If angular velocity & angular acceleration are vectors, why not angular displacement?
Set your copy of Halliday, Walker & Resnick on the table so the front cover is parallel to the table and visible to you. Now your right hand flat on the book with your thumb and forefinger forming a ninety degree angle. Orient your hand so your thumb is parallel to the spine of the book and pointing toward the top edge. Your forefinger should be parallel to the lines of text on the cover, pointing to the right.
This makes a nice basis for a book-based coordinate system. Your thumb points along the x-hat axis, your forefinger along the y-hat axis. To complete a right-hand system, the z-hat axis points into the book.
Pick the book up and make a +90 degree rotation about the x-hat axis. The spine of the book should be horizontal and facing up. Now make a +90 degree rotation about the y-hat axis (as rotated by that first rotation). You should be looking at the front cover of the book but oriented vertically with text flowing toward the ground.
If you start all over again but reverse the order of operations, +90 degree rotation about the y-hat axis followed by a +90 degree rotation about the x-hat axis, you should be looking at the spine of the book rather than the front cover. The front cover is oriented vertically, but with text running parallel to the ground. You can put your book back in the bookcase.
Rotation in three dimensional space and higher is not commutative (rotation A followed by rotation B is not necessarily the same as rotation B followed by rotation A).
Another hint that there's something different between rotation and translation is the number of parameters needed to describe the two in some N-dimensional space. Translation in N dimensional space obviously needs N parameters. Lines have one degree of freedom, planes, two, three dimensional space three, and so on. Lines don't rotate. There are no rotational degrees of freedom in one dimensional space. Rotation does make sense in two dimensional space, where a single scalar (one rotational degree of freedom) completely describes rotations. Three dimensional space has three degrees of freedom. Four dimensional space? It has six. Three dimensional space is the only space for which the number of rotational degrees of freedom and number of translational degrees of freedom are equal to one another.
This unique characteristic of three dimensional space is why you can treat angular velocity as a vector. The vector cross product (something else that is unique to three dimensional space) means introductory students can be taught about rotations without having to learn about Lie theory or abstract algebras. That wouldn't be the case for students who live in a universe with four spatial dimensions.
The wikipedia link does an adequate job of explaining this.
You can find a very mathematical discussion in this partial duplicate question, but here is my simple take on it.
The angular displacement in three dimensions does have a vector nature in the sense of having both a magnitude (the angle through which you turn something) and a direction (the axis about which it is turned).
However, for a true vector quantity ${\bf A} + {\bf B} = {\bf B} + {\bf A}$, and this is not true for angular displacement.
Hold a pencil with its point vertically upwards.

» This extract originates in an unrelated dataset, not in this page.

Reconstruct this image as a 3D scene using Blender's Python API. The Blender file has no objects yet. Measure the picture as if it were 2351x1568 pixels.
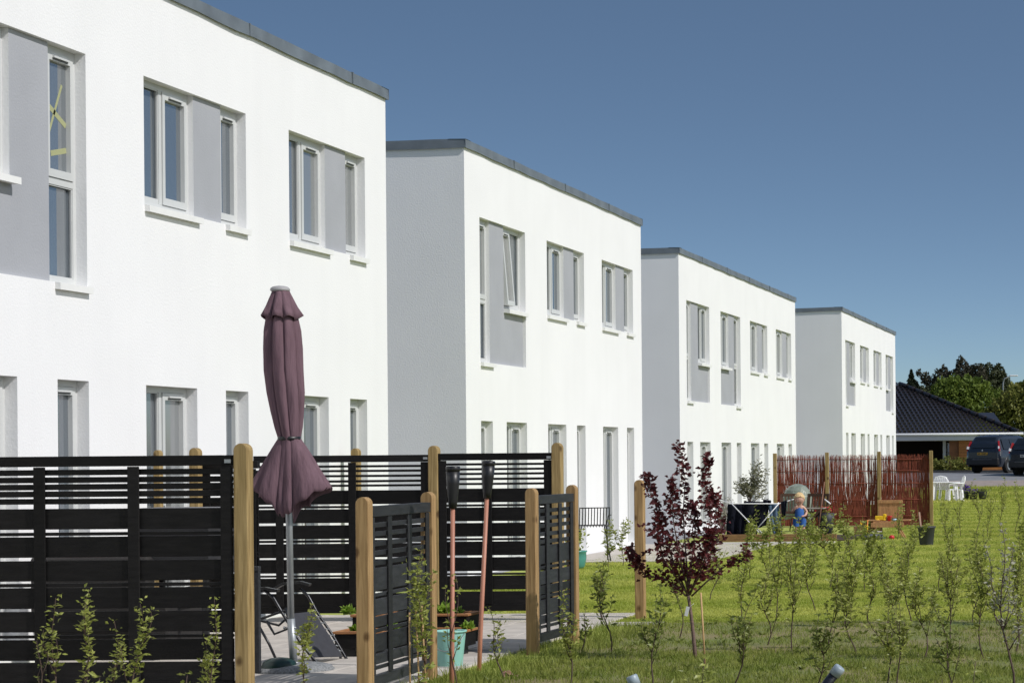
import bpy, math, random
import numpy as np
from mathutils import Vector, Matrix

random.seed(7)
rng = np.random.default_rng(7)
scene = bpy.context.scene
col = scene.collection
rad = math.radians

# ------------------------------------------------------------------ camera
F, ROLL, CX, CY, EYE = 5000.0, 0.0085, 2651.0, 1038.0, 1.75   # survey of the photograph (2351 px wide)
cam_d = bpy.data.cameras.new('camera')
cam = bpy.data.objects.new('camera', cam_d); col.objects.link(cam)
cam_d.sensor_width = 36.0
cam_d.lens = F / 2351 * 36
cam_d.shift_x = (1175.5 - CX) / 2351
cam_d.shift_y = (CY - 784) / 2351
cam_d.clip_end = 6000; cam_d.clip_start = 0.1
cr, sr = math.cos(ROLL), math.sin(ROLL)
M = Matrix(((cr, sr, 0, 0), (0, 0, -1, 0), (-sr, cr, 0, EYE), (0, 0, 0, 1)))
cam.matrix_world = M
cam_d.dof.use_dof = True; cam_d.dof.focus_distance = 27; cam_d.dof.aperture_fstop = 13
scene.camera = cam

# ------------------------------------------------------------------ sky, sun, exposure
SUN_EL, SUN_AZ = 43.0, 17.0        # azimuth measured from +X (square to the facades) towards the camera (-Y)
w = bpy.data.worlds.new('World'); scene.world = w; w.use_nodes = True
nt = w.node_tree; bg = nt.nodes['Background']
sky = nt.nodes.new('ShaderNodeTexSky'); sky.sky_type = 'NISHITA'; sky.sun_disc = False
sky.sun_elevation = rad(SUN_EL); sky.sun_rotation = rad(90 + SUN_AZ)
sky.air_density = 0.9; sky.dust_density = 1.6; sky.ozone_density = 1.6; sky.altitude = 0
tcw = nt.nodes.new('ShaderNodeTexCoord'); mpw = nt.nodes.new('ShaderNodeMapping'); mpw.inputs['Location'].default_value = (0, 0, .0); mpw.inputs['Scale'].default_value = (1, 1, 3.0)
nrm = nt.nodes.new('ShaderNodeVectorMath'); nrm.operation = 'NORMALIZE'     # lifts the whole sky a little so the horizon is pale blue, not yellow
nt.links.new(tcw.outputs['Generated'], mpw.inputs[0]); nt.links.new(mpw.outputs[0], nrm.inputs[0]); nt.links.new(nrm.outputs[0], sky.inputs[0])
tint = nt.nodes.new('ShaderNodeMix'); tint.data_type = 'RGBA'; tint.blend_type = 'MULTIPLY'; tint.inputs[0].default_value = 1.0; tint.inputs[7].default_value = (.94, 1.02, 1.0, 1)   # even tint: a cleaner blue all over the sky
nt.links.new(sky.outputs[0], tint.inputs[6]); nt.links.new(tint.outputs[2], bg.inputs[0]); bg.inputs[1].default_value = 0.114
sd = bpy.data.lights.new('sun', 'SUN'); sd.energy = 3.45; sd.angle = rad(0.53); sd.color = (1.0, 0.965, 0.94)
sun = bpy.data.objects.new('sun', sd); col.objects.link(sun)
to_sun = Vector((math.cos(rad(SUN_EL)) * math.cos(rad(SUN_AZ)), -math.cos(rad(SUN_EL)) * math.sin(rad(SUN_AZ)), math.sin(rad(SUN_EL))))
sun.rotation_euler = to_sun.to_track_quat('Z', 'Y').to_euler()
vs = scene.view_settings
vs.view_transform = 'Standard'; vs.look = 'None'; vs.exposure = 0.0; vs.gamma = 1.0; vs.use_curve_mapping = False

# ------------------------------------------------------------------ survey helpers: real positions from sight lines
def ray(px, py):
    a = (px - CX) / F; b = (CY - py) / F
    return Vector((a * cr + b * sr, 1.0, -a * sr + b * cr))
def at(px, py, d):
    r = ray(px, py); return Vector((r.x * d, d, EYE + r.z * d))
def gnd(px, py, z=0.0):
    r = ray(px, py); d = (z - EYE) / r.z; return Vector((r.x * d, d, z))
def zg(y):
    t = min(1, max(0, (y - 80) / 14)); return 0.88 * t * t * (3 - 2 * t)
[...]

Now rotate it through 90 degrees so the point is directly away from you (i.e. about a horiontal axis), followed by a 90 degree rotation about the vertical axis defined by the pencil originally. Note the position of the pencil point.
Now go back to the original position. Rotate the pencil through 90 degrees around its own vertical axis, followed by rotating it 90 degrees about a horizontal axis. The point ends up in a different place right?
Angular displacement is define by change in angle i.e. ${\Delta \theta}=({\theta}_1 -{\theta}_2)$, where $\theta$ is taken as positive in anti-clock wise.
Hence angular displacement ${\Delta \theta}$ has both magnitude and direction. But let when a particle rotate from a point A in $\theta$ angle in anti-clock wise to point B and then back through $\theta$, it comes its initial point A but when a particle starts rotating from B through an angle $\theta$ and after reaching to A it backs to B. Since in two case the end point is different, we conclude that angular displacement is not commutative. That's why it is not a vector quantity.
Now we know that when a particle rotating with a angular velocity $\vec{\omega}$ it linear velocity $\vec{v}$ is always directed in tangential direction of the path. And angular velocity is defined by: $\vec{\omega}={\frac{{\vec{r}} X {\vec{v}}}{{|{\vec{r}}|}^2}}$. Hence angular velocity is perpendicular to the plane containing ${\vec{r}}$ and ${\vec{\omega}}$ and also obey vector commutative law. That's why angular velocity is a vector quantity.